OBJECTIVE:
Separate out the lines that hold "pixels".

_ _ _ _

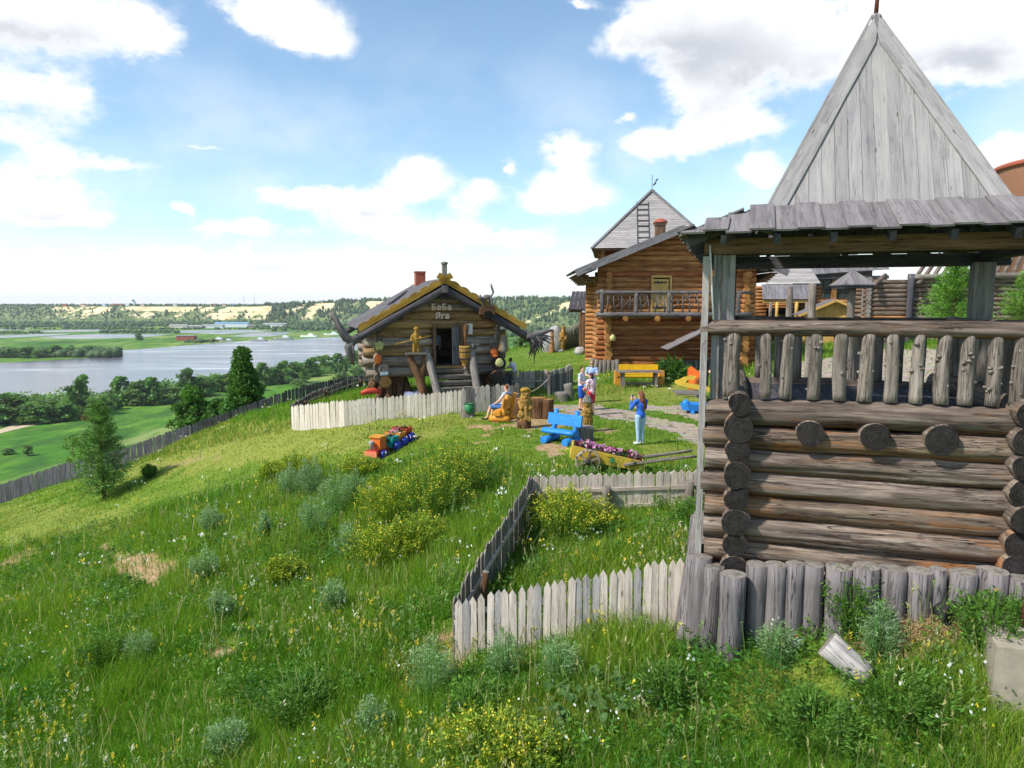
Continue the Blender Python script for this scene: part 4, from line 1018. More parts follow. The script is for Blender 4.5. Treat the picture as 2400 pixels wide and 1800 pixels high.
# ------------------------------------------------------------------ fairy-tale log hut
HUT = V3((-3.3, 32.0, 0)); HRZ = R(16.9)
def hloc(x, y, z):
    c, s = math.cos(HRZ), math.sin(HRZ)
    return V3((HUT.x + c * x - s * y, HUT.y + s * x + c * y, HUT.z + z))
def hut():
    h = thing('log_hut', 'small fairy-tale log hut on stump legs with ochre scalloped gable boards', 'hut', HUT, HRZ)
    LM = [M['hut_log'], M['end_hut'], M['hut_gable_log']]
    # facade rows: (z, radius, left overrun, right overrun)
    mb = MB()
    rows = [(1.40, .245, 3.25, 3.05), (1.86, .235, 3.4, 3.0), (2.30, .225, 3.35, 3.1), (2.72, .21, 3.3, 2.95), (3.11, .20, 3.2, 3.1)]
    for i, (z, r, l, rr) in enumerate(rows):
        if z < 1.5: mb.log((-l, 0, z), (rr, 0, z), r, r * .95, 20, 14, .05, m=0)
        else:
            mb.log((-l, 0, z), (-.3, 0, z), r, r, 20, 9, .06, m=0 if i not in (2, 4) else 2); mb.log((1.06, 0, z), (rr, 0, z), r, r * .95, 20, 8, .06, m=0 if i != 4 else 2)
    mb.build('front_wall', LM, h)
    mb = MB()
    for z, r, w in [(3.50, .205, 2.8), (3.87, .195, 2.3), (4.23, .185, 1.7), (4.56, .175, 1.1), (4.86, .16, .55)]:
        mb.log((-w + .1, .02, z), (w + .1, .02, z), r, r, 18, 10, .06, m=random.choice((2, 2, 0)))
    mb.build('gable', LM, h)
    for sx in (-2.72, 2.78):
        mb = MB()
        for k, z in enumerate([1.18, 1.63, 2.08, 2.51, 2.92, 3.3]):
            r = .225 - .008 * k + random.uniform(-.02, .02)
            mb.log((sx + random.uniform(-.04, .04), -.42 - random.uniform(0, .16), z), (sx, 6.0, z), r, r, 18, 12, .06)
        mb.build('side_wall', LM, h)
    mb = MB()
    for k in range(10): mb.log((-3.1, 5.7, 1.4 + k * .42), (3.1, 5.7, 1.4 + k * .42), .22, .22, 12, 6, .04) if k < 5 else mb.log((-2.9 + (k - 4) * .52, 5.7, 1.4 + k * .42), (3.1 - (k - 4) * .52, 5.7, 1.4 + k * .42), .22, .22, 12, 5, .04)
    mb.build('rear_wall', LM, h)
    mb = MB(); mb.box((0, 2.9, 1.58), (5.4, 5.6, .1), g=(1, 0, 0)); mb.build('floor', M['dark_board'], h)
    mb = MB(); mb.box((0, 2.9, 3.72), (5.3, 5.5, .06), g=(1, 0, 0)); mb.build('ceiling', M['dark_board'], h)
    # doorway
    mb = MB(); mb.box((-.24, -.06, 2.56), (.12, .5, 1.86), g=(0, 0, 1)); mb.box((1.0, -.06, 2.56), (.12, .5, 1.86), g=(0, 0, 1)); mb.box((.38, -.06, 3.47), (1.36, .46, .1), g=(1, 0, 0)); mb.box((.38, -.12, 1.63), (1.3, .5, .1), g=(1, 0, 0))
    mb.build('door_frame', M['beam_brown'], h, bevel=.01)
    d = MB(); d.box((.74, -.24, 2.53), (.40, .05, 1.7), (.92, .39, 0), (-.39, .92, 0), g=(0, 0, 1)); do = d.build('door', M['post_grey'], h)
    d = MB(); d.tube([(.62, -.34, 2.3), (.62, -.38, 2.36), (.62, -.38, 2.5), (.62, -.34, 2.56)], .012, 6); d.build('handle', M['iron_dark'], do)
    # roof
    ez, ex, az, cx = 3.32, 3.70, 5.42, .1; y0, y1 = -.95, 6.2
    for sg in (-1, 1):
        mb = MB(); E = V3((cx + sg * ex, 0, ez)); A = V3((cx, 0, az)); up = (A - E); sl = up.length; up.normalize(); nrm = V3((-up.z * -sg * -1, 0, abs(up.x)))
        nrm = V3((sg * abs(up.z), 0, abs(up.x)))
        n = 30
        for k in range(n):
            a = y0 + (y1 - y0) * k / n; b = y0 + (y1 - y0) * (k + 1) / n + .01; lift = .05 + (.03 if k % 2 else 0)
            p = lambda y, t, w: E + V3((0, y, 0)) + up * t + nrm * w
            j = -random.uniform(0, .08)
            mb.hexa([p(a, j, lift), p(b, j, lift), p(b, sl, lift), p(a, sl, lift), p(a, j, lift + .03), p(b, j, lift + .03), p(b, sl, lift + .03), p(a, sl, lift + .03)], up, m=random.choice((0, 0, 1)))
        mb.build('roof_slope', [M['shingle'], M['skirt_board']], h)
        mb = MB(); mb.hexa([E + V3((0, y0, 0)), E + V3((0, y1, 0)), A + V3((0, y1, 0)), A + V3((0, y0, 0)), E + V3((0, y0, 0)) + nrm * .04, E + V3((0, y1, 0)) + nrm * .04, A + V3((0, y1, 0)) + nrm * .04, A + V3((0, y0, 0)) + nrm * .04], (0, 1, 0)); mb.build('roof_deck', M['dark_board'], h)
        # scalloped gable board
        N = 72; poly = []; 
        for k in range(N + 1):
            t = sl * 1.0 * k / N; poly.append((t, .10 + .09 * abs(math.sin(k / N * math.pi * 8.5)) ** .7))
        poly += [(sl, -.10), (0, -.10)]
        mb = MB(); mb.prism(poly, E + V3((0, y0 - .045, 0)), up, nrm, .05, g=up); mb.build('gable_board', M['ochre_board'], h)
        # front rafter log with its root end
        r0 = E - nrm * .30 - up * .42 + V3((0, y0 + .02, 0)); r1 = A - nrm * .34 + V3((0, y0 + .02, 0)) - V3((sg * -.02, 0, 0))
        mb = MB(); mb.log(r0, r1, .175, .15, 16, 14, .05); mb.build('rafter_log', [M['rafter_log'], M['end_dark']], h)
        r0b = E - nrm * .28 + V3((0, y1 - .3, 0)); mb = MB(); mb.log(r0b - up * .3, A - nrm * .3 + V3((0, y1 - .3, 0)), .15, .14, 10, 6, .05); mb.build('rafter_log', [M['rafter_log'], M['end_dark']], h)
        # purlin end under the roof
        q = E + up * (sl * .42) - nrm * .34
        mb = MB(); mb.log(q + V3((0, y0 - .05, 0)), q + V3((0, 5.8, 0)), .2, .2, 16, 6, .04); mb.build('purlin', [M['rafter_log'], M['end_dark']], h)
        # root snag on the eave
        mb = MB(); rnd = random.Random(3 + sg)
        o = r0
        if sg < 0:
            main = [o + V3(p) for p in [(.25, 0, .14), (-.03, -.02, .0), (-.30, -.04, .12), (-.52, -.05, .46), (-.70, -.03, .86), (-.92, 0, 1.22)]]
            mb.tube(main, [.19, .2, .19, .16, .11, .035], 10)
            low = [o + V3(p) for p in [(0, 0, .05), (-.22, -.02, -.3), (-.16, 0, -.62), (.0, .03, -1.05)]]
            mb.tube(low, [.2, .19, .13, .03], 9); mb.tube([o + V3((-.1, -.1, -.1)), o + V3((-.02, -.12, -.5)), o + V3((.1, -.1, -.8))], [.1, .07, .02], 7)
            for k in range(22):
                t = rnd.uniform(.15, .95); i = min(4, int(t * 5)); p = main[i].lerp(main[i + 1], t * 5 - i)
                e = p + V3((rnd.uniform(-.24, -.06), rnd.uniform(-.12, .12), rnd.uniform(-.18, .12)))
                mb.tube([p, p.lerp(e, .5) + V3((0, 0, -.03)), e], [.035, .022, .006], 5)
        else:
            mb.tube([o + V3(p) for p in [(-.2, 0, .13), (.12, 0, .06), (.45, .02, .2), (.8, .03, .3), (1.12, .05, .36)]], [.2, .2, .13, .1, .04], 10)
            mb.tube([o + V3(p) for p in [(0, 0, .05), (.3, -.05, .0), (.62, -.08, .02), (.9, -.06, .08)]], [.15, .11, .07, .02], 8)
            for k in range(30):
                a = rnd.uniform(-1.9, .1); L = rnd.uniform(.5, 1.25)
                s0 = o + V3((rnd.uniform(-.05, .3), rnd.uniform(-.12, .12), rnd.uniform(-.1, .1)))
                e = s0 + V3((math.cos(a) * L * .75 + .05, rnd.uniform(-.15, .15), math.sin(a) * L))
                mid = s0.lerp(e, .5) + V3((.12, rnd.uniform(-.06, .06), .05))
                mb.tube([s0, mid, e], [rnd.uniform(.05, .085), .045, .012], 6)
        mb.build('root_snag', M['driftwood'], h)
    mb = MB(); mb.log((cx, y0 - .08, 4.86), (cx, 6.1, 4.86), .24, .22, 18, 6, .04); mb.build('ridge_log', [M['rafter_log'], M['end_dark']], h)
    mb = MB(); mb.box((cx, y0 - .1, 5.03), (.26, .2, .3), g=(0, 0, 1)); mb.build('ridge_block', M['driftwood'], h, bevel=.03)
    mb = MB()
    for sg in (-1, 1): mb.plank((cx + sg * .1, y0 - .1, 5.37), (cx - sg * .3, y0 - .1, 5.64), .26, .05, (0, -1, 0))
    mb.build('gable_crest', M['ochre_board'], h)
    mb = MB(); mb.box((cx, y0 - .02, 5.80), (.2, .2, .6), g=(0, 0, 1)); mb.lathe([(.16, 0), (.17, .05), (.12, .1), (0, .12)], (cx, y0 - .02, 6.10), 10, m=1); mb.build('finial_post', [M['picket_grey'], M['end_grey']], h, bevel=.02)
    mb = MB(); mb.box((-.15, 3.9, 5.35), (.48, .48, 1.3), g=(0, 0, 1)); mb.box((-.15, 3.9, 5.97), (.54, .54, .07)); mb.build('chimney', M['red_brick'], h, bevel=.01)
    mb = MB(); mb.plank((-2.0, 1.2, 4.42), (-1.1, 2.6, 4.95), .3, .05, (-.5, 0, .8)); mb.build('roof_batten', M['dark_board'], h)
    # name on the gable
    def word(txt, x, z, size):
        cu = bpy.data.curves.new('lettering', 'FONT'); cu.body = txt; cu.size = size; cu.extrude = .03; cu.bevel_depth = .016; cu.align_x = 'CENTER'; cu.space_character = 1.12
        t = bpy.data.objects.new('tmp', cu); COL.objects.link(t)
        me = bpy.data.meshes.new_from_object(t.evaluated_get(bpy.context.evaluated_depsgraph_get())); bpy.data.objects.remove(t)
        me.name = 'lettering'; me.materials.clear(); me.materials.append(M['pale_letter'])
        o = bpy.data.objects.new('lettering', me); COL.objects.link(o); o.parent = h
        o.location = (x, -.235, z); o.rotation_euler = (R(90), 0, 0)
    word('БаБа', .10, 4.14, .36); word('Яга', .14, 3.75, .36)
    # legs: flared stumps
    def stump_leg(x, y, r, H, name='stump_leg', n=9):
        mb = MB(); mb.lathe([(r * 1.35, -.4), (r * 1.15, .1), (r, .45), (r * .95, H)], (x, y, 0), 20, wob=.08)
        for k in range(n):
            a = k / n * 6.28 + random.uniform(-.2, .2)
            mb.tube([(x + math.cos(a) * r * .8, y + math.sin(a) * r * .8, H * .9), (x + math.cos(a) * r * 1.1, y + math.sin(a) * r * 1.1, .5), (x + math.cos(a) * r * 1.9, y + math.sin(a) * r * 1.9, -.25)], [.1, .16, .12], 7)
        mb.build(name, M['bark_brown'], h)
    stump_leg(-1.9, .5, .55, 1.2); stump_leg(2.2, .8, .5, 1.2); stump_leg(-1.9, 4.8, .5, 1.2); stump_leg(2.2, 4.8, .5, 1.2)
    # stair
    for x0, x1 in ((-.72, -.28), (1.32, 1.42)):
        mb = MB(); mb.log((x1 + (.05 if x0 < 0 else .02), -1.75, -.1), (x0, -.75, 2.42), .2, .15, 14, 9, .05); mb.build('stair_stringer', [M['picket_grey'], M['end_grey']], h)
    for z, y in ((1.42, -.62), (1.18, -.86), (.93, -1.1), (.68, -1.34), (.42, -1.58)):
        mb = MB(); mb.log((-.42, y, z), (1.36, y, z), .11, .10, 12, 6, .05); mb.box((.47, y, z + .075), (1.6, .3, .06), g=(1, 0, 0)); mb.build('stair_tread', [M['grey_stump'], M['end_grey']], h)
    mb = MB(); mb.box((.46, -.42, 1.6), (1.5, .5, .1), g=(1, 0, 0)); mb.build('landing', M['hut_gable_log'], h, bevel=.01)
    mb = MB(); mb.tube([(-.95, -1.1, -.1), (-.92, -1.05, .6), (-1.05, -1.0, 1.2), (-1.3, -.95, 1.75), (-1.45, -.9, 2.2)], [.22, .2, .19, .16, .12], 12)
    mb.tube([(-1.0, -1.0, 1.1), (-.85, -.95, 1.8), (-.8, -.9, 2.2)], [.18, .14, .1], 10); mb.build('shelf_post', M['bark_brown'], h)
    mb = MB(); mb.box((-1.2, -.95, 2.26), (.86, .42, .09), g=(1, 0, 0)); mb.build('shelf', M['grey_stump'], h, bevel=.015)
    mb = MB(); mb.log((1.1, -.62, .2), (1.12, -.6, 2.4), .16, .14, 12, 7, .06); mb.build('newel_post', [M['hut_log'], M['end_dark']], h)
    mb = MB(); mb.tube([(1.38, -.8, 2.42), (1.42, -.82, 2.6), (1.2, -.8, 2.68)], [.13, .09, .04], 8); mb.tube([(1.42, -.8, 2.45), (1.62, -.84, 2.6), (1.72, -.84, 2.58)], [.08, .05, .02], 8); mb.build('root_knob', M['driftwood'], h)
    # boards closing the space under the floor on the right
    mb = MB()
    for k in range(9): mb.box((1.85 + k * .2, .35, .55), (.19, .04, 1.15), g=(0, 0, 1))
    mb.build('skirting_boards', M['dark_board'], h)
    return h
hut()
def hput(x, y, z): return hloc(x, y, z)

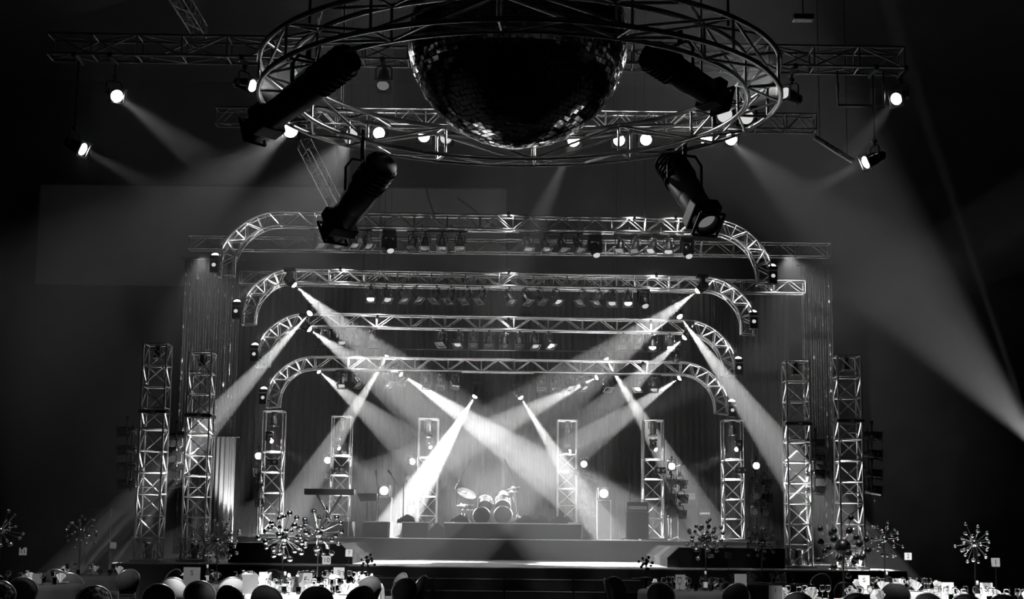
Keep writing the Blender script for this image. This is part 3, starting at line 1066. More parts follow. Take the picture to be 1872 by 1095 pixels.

_ _ _ _

TASK SOLUTION:
Continue the Blender Python script for this scene: part 4, from line 1018. More parts follow. The script is for Blender 4.5. Treat the picture as 2400 pixels wide and 1800 pixels high.
Keep writing the Blender script for this image. This is part 3, starting at line 1066. More parts follow. Take the picture to be 1872 by 1095 pixels.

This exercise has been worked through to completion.